The Reserve Bank of India (RBI) is the central bank of our country. It manages the monetary system of our country. It has classified the money supply of our country into four components.
They are :
M1 = Currency with the public. It includes coins and currency notes + demand deposits of the public. M1 is also known as narrow money ;
M2 = M1 + post office savings deposits ;
M3 = M1 + Time deposits of the public with the banks. M3 is also known as broad money ; and
M4 = M3 + total post office deposits.
Note : Besides savings deposits, people maintain fixed deposits of different maturity periods with the post office.

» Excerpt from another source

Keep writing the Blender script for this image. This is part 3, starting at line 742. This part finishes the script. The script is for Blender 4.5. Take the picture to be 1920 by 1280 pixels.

Reserve Money (RM) may be considered as Government money. (In this context, the Reserve Bank of India (RBI) is also taken as Government). Reserve money is the cash held by the public and the banks.
It is composed of
C = currency with the public in circulation
OD = other deposits of the public with the RBI (OD) (The public regard their deposits with the RBI as cash or money) and
CR = cash reserves of banks. Cash reserves are composed of two parts :- They are (1) cash reserves with banks themselves and (2) Bankers deposits with RBI.
Thus,
Reserve Money (RM) = C+ OD + CR
We may note that the simple theory of money supply states that supply of money (M) is an increasing function of reserve money (RM). In other words, as Reserve Money changes, supply of money also changes.
The Reserve money is also called high powered money on account of its great influence on money supply.
The notes issued by the RBI are usually referred to as bank notes. They are in the nature of promissory notes.